▸ **Raw data**

::::::::

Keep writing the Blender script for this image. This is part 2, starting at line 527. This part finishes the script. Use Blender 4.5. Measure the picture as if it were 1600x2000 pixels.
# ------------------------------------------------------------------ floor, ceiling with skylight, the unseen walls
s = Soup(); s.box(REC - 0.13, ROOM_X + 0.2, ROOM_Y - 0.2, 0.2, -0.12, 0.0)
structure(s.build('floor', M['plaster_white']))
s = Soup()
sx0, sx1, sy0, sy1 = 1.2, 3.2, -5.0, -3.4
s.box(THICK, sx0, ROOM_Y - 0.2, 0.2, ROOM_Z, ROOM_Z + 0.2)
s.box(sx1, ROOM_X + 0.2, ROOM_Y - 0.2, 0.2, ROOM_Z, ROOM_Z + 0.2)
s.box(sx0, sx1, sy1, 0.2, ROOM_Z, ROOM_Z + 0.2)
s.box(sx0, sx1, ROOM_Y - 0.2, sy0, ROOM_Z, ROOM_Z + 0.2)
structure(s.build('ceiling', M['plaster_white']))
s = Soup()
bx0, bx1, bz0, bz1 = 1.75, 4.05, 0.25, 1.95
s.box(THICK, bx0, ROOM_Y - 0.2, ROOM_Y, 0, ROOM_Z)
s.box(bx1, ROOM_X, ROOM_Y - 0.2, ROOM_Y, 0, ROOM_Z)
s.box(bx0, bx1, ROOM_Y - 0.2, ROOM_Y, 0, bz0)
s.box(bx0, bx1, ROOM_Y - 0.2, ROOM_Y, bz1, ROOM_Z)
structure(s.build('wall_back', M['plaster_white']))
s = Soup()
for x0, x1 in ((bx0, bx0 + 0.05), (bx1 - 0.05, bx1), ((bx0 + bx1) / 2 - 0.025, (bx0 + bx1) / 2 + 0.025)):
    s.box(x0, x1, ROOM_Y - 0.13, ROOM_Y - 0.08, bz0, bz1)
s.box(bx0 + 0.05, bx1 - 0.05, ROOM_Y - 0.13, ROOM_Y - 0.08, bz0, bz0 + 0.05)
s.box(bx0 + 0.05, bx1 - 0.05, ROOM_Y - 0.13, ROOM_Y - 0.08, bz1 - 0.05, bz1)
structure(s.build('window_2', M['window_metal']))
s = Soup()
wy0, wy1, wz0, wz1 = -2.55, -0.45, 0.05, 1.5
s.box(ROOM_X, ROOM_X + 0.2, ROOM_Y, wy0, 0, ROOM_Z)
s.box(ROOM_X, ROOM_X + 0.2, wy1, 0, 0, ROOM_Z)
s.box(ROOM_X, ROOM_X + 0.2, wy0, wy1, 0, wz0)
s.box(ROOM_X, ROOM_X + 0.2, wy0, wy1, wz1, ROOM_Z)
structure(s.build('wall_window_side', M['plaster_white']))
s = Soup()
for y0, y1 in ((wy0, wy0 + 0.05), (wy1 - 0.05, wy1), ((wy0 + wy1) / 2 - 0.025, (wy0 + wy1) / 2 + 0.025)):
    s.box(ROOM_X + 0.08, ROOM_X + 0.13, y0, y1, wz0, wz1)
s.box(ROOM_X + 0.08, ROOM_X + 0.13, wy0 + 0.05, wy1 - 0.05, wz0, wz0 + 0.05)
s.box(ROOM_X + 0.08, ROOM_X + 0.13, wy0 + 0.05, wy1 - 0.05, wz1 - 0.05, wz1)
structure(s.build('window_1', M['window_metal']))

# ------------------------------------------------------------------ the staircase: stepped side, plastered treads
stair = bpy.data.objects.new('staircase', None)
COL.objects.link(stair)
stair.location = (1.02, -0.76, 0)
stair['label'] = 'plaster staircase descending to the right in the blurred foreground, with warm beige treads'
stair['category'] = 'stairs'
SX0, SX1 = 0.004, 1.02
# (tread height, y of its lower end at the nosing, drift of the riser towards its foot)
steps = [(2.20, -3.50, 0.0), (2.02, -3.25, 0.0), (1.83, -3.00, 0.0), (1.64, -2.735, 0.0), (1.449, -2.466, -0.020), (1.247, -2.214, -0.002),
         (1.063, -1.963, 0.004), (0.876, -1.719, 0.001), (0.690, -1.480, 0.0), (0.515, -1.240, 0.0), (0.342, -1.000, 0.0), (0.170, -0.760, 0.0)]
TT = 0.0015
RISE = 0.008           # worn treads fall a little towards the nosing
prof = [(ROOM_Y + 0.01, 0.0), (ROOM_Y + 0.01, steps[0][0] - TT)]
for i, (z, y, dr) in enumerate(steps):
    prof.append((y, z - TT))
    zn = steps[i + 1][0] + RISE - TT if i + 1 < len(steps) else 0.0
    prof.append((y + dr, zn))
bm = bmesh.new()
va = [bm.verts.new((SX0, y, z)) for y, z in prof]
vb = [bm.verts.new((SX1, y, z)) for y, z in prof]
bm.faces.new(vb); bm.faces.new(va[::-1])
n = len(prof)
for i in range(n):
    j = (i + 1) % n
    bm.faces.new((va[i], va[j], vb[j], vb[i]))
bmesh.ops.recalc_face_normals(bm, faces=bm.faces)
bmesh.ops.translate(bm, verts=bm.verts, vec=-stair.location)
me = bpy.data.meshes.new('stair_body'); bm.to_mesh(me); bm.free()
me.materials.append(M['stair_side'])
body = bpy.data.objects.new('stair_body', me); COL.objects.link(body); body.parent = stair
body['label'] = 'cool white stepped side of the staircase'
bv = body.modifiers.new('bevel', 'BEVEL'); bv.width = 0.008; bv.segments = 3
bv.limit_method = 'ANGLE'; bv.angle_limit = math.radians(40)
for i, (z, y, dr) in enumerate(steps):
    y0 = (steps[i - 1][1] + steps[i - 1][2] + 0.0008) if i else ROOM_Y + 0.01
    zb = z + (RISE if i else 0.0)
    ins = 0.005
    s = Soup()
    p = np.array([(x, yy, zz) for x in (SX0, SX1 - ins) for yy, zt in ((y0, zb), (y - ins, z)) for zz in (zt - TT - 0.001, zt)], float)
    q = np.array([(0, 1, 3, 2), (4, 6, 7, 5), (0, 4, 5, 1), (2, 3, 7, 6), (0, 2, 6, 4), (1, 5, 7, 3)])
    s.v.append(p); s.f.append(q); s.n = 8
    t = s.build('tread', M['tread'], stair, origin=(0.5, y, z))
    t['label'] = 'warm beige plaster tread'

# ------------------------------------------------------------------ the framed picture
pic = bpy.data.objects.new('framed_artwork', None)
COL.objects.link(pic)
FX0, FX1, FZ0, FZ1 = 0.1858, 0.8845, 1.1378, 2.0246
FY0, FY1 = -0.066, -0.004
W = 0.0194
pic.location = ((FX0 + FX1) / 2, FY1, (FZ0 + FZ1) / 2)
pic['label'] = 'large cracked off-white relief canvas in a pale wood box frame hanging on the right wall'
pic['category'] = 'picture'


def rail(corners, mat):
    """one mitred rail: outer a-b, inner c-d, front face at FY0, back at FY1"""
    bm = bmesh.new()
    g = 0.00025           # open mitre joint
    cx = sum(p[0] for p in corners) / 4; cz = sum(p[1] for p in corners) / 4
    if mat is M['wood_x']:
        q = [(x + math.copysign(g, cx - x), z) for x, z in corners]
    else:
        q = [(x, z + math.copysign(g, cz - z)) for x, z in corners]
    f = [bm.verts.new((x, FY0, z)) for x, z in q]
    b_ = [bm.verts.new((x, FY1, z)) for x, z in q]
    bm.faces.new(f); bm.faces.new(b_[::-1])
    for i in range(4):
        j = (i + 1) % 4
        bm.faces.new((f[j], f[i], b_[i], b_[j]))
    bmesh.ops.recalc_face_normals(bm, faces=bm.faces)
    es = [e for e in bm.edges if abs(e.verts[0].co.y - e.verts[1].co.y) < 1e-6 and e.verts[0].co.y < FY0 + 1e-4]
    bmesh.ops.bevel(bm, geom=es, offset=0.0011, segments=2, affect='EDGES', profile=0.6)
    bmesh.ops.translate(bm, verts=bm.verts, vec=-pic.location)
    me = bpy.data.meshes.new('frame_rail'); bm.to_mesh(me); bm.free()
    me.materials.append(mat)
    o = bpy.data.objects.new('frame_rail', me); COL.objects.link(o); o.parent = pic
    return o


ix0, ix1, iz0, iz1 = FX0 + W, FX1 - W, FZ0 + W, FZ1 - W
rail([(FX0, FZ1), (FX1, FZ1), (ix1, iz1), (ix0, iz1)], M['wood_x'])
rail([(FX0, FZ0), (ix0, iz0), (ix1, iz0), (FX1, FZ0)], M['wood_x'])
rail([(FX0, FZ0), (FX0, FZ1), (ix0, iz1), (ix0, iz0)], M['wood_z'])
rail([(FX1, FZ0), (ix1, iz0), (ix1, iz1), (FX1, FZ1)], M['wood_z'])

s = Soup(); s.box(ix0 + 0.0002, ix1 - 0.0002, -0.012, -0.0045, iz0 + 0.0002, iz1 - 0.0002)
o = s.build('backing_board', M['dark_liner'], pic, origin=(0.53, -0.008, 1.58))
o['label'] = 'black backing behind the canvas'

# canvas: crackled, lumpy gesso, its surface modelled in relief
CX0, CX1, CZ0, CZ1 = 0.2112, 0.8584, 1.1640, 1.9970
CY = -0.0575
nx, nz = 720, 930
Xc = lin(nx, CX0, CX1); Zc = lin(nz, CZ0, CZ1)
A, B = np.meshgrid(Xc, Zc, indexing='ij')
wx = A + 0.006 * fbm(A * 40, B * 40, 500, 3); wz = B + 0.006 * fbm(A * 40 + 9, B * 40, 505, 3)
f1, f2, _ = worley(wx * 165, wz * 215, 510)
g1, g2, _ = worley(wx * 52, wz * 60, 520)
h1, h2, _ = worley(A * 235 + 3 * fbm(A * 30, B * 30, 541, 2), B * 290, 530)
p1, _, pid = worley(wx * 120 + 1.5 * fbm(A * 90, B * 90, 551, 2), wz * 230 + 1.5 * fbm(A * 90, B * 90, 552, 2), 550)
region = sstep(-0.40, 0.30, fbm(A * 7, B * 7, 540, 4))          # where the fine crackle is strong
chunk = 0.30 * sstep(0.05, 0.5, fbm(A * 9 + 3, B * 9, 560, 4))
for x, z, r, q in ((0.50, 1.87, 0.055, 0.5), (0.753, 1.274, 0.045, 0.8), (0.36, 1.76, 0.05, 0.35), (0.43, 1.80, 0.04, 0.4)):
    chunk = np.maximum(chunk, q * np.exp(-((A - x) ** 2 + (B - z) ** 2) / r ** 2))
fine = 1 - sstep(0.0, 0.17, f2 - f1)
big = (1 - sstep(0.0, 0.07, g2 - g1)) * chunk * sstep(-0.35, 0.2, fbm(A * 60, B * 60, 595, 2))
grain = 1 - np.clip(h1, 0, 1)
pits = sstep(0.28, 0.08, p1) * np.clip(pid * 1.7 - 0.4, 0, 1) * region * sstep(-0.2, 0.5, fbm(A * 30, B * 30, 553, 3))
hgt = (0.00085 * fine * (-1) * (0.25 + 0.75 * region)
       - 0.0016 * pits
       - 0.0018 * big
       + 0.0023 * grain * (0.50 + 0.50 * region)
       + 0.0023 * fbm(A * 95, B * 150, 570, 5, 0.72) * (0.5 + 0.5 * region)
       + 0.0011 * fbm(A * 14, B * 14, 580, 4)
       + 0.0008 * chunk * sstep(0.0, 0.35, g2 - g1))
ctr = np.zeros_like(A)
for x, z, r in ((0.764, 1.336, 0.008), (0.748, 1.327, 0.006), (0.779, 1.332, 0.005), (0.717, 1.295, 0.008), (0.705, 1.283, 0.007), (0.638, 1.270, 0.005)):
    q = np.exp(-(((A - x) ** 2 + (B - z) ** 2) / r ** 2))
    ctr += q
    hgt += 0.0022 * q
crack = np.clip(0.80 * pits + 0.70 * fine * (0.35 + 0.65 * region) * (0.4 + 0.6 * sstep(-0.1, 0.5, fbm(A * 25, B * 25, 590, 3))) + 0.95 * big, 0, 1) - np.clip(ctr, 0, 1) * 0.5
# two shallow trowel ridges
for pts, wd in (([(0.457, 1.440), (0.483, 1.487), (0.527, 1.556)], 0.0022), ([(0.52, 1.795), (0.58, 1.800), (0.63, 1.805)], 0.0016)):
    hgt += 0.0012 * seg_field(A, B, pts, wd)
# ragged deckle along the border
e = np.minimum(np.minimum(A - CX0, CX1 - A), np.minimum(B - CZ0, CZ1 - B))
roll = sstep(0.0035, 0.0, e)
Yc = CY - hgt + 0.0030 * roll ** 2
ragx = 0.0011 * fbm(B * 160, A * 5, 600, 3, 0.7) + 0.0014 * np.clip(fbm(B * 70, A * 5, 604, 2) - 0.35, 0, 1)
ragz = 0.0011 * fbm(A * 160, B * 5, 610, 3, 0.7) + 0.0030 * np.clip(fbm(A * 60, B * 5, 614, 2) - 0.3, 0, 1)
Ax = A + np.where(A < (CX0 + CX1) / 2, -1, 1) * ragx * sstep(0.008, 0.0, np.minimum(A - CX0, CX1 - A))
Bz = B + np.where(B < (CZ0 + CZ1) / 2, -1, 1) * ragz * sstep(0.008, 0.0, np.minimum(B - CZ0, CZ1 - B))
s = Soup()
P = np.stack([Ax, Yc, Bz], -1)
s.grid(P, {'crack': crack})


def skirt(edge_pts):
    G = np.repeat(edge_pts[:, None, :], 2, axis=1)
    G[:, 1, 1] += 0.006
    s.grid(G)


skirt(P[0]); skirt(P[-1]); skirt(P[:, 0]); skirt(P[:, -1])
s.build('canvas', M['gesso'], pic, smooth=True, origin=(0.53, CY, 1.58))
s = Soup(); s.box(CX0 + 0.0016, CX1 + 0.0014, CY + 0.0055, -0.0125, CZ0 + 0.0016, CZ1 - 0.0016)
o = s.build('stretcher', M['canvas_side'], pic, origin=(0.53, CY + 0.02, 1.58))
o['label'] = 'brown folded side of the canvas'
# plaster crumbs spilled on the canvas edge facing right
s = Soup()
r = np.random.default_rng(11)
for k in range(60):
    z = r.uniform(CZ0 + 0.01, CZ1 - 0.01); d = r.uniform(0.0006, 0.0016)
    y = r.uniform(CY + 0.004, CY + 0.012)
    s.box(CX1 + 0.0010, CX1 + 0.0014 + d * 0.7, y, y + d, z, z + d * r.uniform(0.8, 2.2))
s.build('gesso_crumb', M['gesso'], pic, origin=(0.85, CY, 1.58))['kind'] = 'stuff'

::::::::

In the data above, find the line that contains "t = s.build('tread', M['tread'], stair, origin=(0.5, y, z))" and the line that contains "pic['category'] = 'picture'". Repeat exactly those lines and every line between them, and only those.

    t = s.build('tread', M['tread'], stair, origin=(0.5, y, z))
    t['label'] = 'warm beige plaster tread'

# ------------------------------------------------------------------ the framed picture
pic = bpy.data.objects.new('framed_artwork', None)
COL.objects.link(pic)
FX0, FX1, FZ0, FZ1 = 0.1858, 0.8845, 1.1378, 2.0246
FY0, FY1 = -0.066, -0.004
W = 0.0194
pic.location = ((FX0 + FX1) / 2, FY1, (FZ0 + FZ1) / 2)
pic['label'] = 'large cracked off-white relief canvas in a pale wood box frame hanging on the right wall'
pic['category'] = 'picture'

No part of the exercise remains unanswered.